What this task involves.
Copy the listing below line for line, starting at its first line and ending with the line that has "obj('overflow_pipe', bm, 'black', t)" in it. Add nothing.

▬▬▬▬▬▬

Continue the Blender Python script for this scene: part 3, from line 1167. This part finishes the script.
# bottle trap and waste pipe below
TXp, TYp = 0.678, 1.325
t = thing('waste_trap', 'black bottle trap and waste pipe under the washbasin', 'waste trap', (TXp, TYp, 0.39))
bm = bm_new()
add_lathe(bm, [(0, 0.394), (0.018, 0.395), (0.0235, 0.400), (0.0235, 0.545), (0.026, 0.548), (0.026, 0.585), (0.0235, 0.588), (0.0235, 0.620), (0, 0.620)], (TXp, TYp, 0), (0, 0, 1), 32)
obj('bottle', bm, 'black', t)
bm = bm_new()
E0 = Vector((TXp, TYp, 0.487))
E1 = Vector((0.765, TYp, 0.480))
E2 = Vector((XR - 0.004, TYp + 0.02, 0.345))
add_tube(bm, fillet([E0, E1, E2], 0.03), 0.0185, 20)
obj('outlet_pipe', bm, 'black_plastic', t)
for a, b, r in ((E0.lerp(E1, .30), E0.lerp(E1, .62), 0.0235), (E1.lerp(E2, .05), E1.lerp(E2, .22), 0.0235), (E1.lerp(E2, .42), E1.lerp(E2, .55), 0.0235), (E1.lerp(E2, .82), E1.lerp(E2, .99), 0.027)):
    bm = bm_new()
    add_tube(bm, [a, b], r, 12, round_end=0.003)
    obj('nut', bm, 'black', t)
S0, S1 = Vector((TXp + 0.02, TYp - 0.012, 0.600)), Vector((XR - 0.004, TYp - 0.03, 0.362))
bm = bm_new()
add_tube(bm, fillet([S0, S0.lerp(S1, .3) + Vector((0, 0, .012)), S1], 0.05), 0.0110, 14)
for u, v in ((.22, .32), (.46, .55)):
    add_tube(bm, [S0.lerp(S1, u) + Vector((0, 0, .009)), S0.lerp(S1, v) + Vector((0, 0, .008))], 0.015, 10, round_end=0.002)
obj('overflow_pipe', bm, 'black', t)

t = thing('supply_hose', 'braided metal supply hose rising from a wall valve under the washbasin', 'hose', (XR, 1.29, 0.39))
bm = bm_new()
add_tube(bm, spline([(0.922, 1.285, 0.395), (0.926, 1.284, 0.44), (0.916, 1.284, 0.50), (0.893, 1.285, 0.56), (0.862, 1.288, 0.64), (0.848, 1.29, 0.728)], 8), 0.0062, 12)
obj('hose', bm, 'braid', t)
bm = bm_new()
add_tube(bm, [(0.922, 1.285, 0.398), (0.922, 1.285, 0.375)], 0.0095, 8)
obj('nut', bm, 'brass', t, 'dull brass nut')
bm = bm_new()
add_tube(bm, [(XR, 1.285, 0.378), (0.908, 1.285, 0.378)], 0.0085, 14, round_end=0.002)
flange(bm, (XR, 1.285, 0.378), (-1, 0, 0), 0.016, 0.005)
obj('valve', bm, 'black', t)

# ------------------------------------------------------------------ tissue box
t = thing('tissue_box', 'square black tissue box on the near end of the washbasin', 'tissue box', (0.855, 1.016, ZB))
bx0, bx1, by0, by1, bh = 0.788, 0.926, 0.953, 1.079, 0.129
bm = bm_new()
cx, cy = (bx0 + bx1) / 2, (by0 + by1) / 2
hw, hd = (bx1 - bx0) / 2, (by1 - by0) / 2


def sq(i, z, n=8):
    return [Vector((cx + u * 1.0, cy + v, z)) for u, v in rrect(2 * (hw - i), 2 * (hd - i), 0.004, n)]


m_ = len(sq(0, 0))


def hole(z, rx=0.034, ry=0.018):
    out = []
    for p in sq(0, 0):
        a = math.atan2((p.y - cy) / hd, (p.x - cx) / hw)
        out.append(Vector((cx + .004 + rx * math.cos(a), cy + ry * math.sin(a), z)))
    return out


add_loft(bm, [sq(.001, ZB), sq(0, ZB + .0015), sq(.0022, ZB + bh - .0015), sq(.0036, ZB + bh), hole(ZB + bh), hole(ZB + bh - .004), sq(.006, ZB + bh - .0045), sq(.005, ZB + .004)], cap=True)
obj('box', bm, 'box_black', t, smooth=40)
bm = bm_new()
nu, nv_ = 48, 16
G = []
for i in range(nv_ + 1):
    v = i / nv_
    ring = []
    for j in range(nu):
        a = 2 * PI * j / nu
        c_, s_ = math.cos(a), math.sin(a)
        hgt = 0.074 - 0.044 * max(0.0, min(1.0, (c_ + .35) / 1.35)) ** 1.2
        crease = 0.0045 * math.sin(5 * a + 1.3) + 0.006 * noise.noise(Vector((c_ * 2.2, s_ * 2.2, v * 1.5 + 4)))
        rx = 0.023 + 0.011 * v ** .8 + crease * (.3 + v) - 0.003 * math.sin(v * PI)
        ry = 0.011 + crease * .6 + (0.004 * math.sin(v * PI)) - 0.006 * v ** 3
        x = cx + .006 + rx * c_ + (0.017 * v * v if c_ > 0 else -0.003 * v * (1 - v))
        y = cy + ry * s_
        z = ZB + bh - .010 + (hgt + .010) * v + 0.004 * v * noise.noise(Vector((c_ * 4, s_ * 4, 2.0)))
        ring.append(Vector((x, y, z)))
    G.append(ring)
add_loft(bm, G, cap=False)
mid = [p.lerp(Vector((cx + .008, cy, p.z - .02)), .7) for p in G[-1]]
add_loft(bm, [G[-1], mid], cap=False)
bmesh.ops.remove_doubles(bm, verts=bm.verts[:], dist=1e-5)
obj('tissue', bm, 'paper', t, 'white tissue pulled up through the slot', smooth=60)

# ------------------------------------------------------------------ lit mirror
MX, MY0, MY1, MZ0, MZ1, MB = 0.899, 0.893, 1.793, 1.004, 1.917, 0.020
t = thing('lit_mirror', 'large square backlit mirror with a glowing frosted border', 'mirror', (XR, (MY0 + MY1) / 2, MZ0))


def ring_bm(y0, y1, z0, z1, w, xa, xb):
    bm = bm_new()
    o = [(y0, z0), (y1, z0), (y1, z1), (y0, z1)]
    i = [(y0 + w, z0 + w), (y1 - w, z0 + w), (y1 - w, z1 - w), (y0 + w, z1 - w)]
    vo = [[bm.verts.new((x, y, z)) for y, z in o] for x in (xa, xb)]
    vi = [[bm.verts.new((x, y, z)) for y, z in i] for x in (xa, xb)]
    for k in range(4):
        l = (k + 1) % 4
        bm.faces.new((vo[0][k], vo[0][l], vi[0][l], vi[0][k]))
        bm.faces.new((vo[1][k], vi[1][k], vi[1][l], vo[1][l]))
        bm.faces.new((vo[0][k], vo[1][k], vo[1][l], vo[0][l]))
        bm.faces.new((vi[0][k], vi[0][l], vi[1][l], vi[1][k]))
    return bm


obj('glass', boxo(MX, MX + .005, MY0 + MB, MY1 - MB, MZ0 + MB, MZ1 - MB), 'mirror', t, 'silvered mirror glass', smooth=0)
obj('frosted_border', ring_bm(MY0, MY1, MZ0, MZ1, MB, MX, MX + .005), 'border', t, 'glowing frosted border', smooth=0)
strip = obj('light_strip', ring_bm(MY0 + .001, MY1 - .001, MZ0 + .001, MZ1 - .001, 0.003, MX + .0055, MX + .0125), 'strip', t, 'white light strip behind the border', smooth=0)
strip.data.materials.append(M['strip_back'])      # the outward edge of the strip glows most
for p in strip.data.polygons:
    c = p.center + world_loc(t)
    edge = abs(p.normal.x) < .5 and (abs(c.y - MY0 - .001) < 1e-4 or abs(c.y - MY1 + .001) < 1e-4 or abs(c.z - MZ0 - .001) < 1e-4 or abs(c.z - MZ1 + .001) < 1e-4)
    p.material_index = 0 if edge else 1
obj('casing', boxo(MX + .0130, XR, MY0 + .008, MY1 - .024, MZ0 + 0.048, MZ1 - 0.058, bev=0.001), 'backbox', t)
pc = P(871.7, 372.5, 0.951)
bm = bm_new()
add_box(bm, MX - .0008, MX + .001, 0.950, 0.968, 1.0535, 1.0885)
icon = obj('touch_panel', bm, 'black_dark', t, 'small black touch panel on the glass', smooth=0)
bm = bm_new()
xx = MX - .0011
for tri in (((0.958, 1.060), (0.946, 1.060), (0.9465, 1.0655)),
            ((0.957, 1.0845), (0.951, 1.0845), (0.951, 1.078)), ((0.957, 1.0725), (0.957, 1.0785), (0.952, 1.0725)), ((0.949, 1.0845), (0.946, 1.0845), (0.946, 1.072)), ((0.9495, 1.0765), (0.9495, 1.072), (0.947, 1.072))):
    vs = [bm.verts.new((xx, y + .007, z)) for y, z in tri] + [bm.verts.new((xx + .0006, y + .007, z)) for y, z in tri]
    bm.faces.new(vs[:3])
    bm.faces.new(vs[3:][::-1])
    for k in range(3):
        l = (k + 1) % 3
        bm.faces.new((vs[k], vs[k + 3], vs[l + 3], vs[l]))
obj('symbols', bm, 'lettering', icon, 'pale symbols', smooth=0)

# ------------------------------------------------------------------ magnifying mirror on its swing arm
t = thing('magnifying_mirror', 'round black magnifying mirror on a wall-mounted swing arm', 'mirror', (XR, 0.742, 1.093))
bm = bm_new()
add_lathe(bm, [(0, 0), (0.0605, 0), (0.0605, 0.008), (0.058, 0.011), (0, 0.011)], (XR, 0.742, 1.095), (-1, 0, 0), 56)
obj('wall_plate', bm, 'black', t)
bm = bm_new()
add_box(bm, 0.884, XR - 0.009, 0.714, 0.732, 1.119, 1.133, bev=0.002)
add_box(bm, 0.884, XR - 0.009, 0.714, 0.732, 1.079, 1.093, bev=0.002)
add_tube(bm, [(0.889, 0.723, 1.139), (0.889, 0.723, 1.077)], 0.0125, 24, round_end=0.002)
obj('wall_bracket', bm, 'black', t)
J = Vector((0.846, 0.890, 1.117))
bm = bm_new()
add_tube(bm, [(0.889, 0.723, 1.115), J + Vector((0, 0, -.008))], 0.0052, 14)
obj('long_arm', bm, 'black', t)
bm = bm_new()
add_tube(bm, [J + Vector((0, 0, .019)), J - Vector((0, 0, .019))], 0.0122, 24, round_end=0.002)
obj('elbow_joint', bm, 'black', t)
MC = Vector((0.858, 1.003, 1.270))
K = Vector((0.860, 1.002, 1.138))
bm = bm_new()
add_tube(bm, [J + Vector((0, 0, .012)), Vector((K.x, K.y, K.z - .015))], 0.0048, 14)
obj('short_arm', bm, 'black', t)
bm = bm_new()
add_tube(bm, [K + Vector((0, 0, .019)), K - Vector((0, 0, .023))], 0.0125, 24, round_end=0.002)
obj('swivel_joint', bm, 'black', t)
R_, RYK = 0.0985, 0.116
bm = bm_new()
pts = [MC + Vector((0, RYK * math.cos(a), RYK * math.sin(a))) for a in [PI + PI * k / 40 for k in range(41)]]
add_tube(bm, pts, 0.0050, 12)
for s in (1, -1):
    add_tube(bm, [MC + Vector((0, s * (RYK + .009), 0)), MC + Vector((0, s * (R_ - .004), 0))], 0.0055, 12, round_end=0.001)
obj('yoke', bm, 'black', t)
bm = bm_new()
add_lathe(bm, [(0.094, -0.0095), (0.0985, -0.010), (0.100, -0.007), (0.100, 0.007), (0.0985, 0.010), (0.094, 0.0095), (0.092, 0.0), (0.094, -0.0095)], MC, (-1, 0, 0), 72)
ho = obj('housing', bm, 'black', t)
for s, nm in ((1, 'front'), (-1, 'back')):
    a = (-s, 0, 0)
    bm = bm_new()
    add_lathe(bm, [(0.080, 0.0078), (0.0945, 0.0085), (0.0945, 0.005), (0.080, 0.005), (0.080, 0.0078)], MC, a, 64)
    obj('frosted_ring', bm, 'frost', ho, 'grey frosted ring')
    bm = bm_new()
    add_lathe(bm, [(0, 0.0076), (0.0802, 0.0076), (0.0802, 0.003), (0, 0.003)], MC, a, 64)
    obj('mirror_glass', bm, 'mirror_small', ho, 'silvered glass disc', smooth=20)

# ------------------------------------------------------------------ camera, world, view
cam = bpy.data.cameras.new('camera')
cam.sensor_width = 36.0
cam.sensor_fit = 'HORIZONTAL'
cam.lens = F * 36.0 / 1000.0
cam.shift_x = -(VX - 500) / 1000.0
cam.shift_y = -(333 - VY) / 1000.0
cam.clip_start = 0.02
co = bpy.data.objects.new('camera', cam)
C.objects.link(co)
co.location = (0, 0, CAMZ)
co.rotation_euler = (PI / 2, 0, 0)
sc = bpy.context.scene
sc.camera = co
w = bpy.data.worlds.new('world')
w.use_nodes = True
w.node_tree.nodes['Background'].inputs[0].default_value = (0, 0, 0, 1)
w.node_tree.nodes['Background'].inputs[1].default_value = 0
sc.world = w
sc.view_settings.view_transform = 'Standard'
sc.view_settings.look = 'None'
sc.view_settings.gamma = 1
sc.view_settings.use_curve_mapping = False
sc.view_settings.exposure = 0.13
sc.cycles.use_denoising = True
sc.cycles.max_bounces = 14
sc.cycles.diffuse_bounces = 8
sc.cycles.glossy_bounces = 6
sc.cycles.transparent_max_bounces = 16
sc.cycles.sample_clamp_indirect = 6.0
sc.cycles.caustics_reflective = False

▬▬▬▬▬▬

In response.
Continue the Blender Python script for this scene: part 3, from line 1167. This part finishes the script.
# bottle trap and waste pipe below
TXp, TYp = 0.678, 1.325
t = thing('waste_trap', 'black bottle trap and waste pipe under the washbasin', 'waste trap', (TXp, TYp, 0.39))
bm = bm_new()
add_lathe(bm, [(0, 0.394), (0.018, 0.395), (0.0235, 0.400), (0.0235, 0.545), (0.026, 0.548), (0.026, 0.585), (0.0235, 0.588), (0.0235, 0.620), (0, 0.620)], (TXp, TYp, 0), (0, 0, 1), 32)
obj('bottle', bm, 'black', t)
bm = bm_new()
E0 = Vector((TXp, TYp, 0.487))
E1 = Vector((0.765, TYp, 0.480))
E2 = Vector((XR - 0.004, TYp + 0.02, 0.345))
add_tube(bm, fillet([E0, E1, E2], 0.03), 0.0185, 20)
obj('outlet_pipe', bm, 'black_plastic', t)
for a, b, r in ((E0.lerp(E1, .30), E0.lerp(E1, .62), 0.0235), (E1.lerp(E2, .05), E1.lerp(E2, .22), 0.0235), (E1.lerp(E2, .42), E1.lerp(E2, .55), 0.0235), (E1.lerp(E2, .82), E1.lerp(E2, .99), 0.027)):
    bm = bm_new()
    add_tube(bm, [a, b], r, 12, round_end=0.003)
    obj('nut', bm, 'black', t)
S0, S1 = Vector((TXp + 0.02, TYp - 0.012, 0.600)), Vector((XR - 0.004, TYp - 0.03, 0.362))
bm = bm_new()
add_tube(bm, fillet([S0, S0.lerp(S1, .3) + Vector((0, 0, .012)), S1], 0.05), 0.0110, 14)
for u, v in ((.22, .32), (.46, .55)):
    add_tube(bm, [S0.lerp(S1, u) + Vector((0, 0, .009)), S0.lerp(S1, v) + Vector((0, 0, .008))], 0.015, 10, round_end=0.002)
obj('overflow_pipe', bm, 'black', t)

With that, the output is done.